JOB:
With the pictures omitted, write out the entries that follow exactly as they stand.

[Data records]
▼
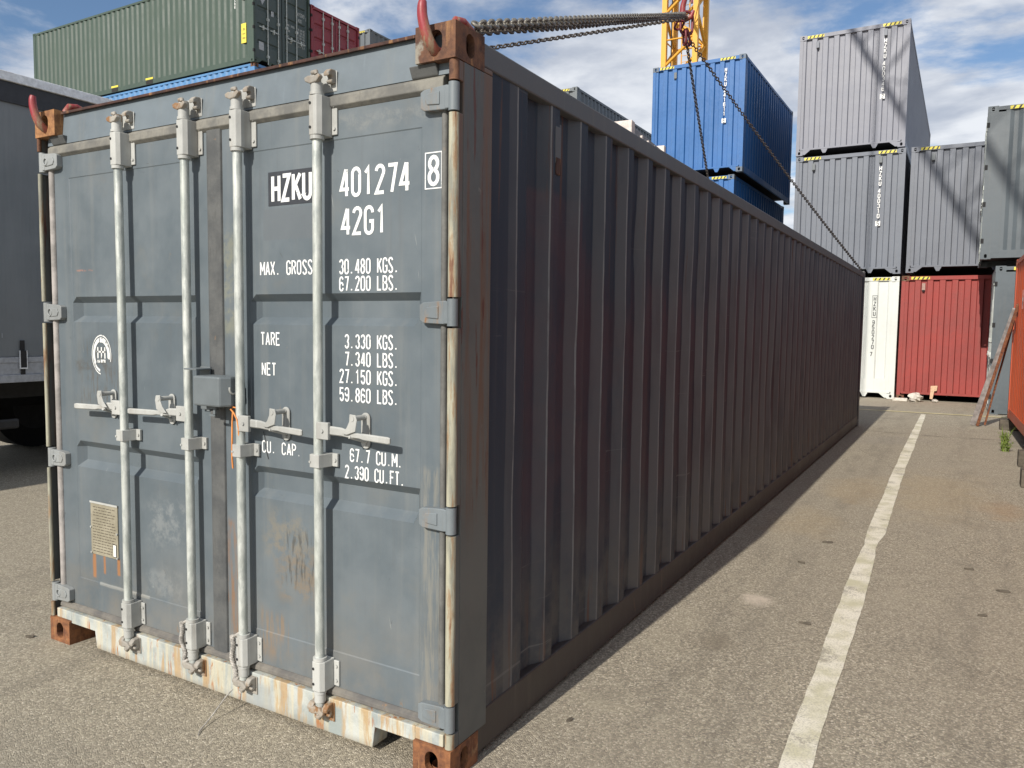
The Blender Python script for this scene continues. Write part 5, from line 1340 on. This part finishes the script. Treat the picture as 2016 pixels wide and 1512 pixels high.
def stone(x, y, r_, mat, lab, cat='stone', nm='rubble_piece', flat=0.6):
    mb = MB(); n1, n2 = 7, 9; v = []
    for i in range(n1+1):
        for j in range(n2):
            th, ph = math.pi*i/n1, 2*math.pi*j/n2; k = random.uniform(0.75, 1.15)
            v.append((x+r_*k*math.sin(th)*math.cos(ph), y+r_*k*math.sin(th)*math.sin(ph), max(0.0, r_*flat*(0.8+k*math.cos(th)*0.9))))
    mb.add(v, [(i*n2+j, i*n2+(j+1) % n2, (i+1)*n2+(j+1) % n2, (i+1)*n2+j) for i in range(n1) for j in range(n2)])
    return tag(mb.build(nm, mat), lab, cat)
M_ST = simple('pale_stone', (0.55, 0.51, 0.45), 0.9, 0, 0.25, 14, 0.4)
stone(3.02, 17.95, 0.16, M_ST, 'pale lump of rubble under the left part of the faded red container', flat=0.75)
stone(3.42, 18.0, 0.07, M_ST, 'small pale rubble bit right of the larger lump')
mb = MB(); mb.box(2.55, 2.86, 17.85, 17.98, 0, 0.07); tag(mb.build('wood_offcut', M_ST, None, 0.01), 'pale flat offcut below the corner of the faded red container', 'offcut')
mb = MB(); mb.prism([(3.30, 0.06), (3.36, 0.05), (3.39, 0.24), (3.44, 0.25), (3.45, 0.37), (3.31, 0.36), (3.31, 0.24)], 1, 18.19, 18.22); tag(mb.build('broken_board', simple('board', (0.60, 0.40, 0.26), 0.8), None, 0.004), 'broken light board hanging at the foot of the faded red container', 'board')

M_LEAF = simple('dry_leaf', (0.10, 0.085, 0.065), 0.9)
for i, (x, y, s_, a, lab) in enumerate(((3.10, 4.05, 0.04, 0.3, 'dark leaf on the asphalt left of the line, beside the shadow'), (3.02, 3.40, 0.028, -0.3, 'thin dark leaf between the shadow and the white line'), (3.24, 2.24, 0.032, 0.1, 'dark leaf just below the pale spot on the asphalt'),
        (4.02, 3.86, 0.035, 0.1, 'dark leaf right of the white line at mid height'), (4.08, 2.90, 0.026, 0.4, 'dark bit at the right edge near the lower corner'), (4.20, 3.45, 0.04, 0.0, 'dark crumb at the right edge'), (-0.10, -0.05, 0.025, 0.5, 'black crumb left of the rusty lower left casting'), (2.60, 0.62, 0.016, 1.0, 'tiny black pebble by the shadow edge in the foreground'))):
    mb = MB(); c, s2 = math.cos(a), math.sin(a); v = []
    for j in range(9):
        t = 2*math.pi*j/9; px = s_*math.cos(t)*random.uniform(.75, 1.1); py = s_*0.35*math.sin(t)*random.uniform(.7, 1.2)
        v.append((x+px*c-py*s2, y+px*s2+py*c, 0.010+0.006*math.sin(t*2)))
    v.append((x, y, 0.014)); mb.add(v, [(j, (j+1) % 9, 9) for j in range(9)]); mb.add([(a_[0], a_[1], 0.001) for a_ in v[:9]]+v[:9], [(j, (j+1) % 9, 9+(j+1) % 9, 9+j) for j in range(9)])
    tag(mb.build('leaf', M_LEAF), lab, 'leaf', 'dark scraps lying on the asphalt')
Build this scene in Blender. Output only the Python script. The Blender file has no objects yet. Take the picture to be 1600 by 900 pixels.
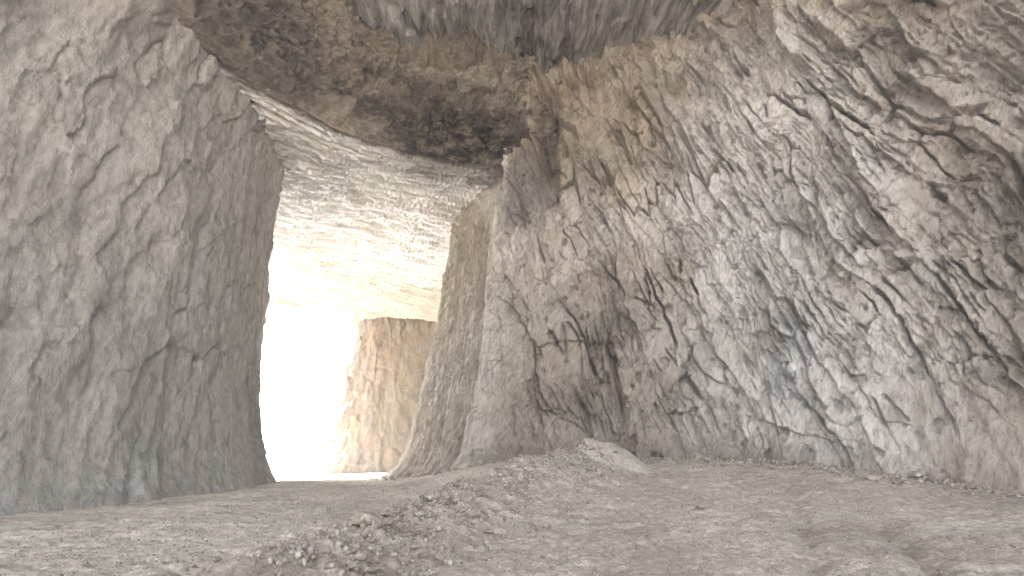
▲
RESPONSE FOR THIS EXERCISE:
The Blender Python script for this scene continues. Write part 5, from line 1340 on. This part finishes the script. Treat the picture as 2016 pixels wide and 1512 pixels high.
def stone(x, y, r_, mat, lab, cat='stone', nm='rubble_piece', flat=0.6):
    mb = MB(); n1, n2 = 7, 9; v = []
    for i in range(n1+1):
        for j in range(n2):
            th, ph = math.pi*i/n1, 2*math.pi*j/n2; k = random.uniform(0.75, 1.15)
            v.append((x+r_*k*math.sin(th)*math.cos(ph), y+r_*k*math.sin(th)*math.sin(ph), max(0.0, r_*flat*(0.8+k*math.cos(th)*0.9))))
    mb.add(v, [(i*n2+j, i*n2+(j+1) % n2, (i+1)*n2+(j+1) % n2, (i+1)*n2+j) for i in range(n1) for j in range(n2)])
    return tag(mb.build(nm, mat), lab, cat)
M_ST = simple('pale_stone', (0.55, 0.51, 0.45), 0.9, 0, 0.25, 14, 0.4)
stone(3.02, 17.95, 0.16, M_ST, 'pale lump of rubble under the left part of the faded red container', flat=0.75)
stone(3.42, 18.0, 0.07, M_ST, 'small pale rubble bit right of the larger lump')
mb = MB(); mb.box(2.55, 2.86, 17.85, 17.98, 0, 0.07); tag(mb.build('wood_offcut', M_ST, None, 0.01), 'pale flat offcut below the corner of the faded red container', 'offcut')
mb = MB(); mb.prism([(3.30, 0.06), (3.36, 0.05), (3.39, 0.24), (3.44, 0.25), (3.45, 0.37), (3.31, 0.36), (3.31, 0.24)], 1, 18.19, 18.22); tag(mb.build('broken_board', simple('board', (0.60, 0.40, 0.26), 0.8), None, 0.004), 'broken light board hanging at the foot of the faded red container', 'board')

M_LEAF = simple('dry_leaf', (0.10, 0.085, 0.065), 0.9)
for i, (x, y, s_, a, lab) in enumerate(((3.10, 4.05, 0.04, 0.3, 'dark leaf on the asphalt left of the line, beside the shadow'), (3.02, 3.40, 0.028, -0.3, 'thin dark leaf between the shadow and the white line'), (3.24, 2.24, 0.032, 0.1, 'dark leaf just below the pale spot on the asphalt'),
        (4.02, 3.86, 0.035, 0.1, 'dark leaf right of the white line at mid height'), (4.08, 2.90, 0.026, 0.4, 'dark bit at the right edge near the lower corner'), (4.20, 3.45, 0.04, 0.0, 'dark crumb at the right edge'), (-0.10, -0.05, 0.025, 0.5, 'black crumb left of the rusty lower left casting'), (2.60, 0.62, 0.016, 1.0, 'tiny black pebble by the shadow edge in the foreground'))):
    mb = MB(); c, s2 = math.cos(a), math.sin(a); v = []
    for j in range(9):
        t = 2*math.pi*j/9; px = s_*math.cos(t)*random.uniform(.75, 1.1); py = s_*0.35*math.sin(t)*random.uniform(.7, 1.2)
        v.append((x+px*c-py*s2, y+px*s2+py*c, 0.010+0.006*math.sin(t*2)))
    v.append((x, y, 0.014)); mb.add(v, [(j, (j+1) % 9, 9) for j in range(9)]); mb.add([(a_[0], a_[1], 0.001) for a_ in v[:9]]+v[:9], [(j, (j+1) % 9, 9+(j+1) % 9, 9+j) for j in range(9)])
    tag(mb.build('leaf', M_LEAF), lab, 'leaf', 'dark scraps lying on the asphalt')
Build this scene in Blender. Output only the Python script. The Blender file has no objects yet. Take the picture to be 1600 by 900 pixels.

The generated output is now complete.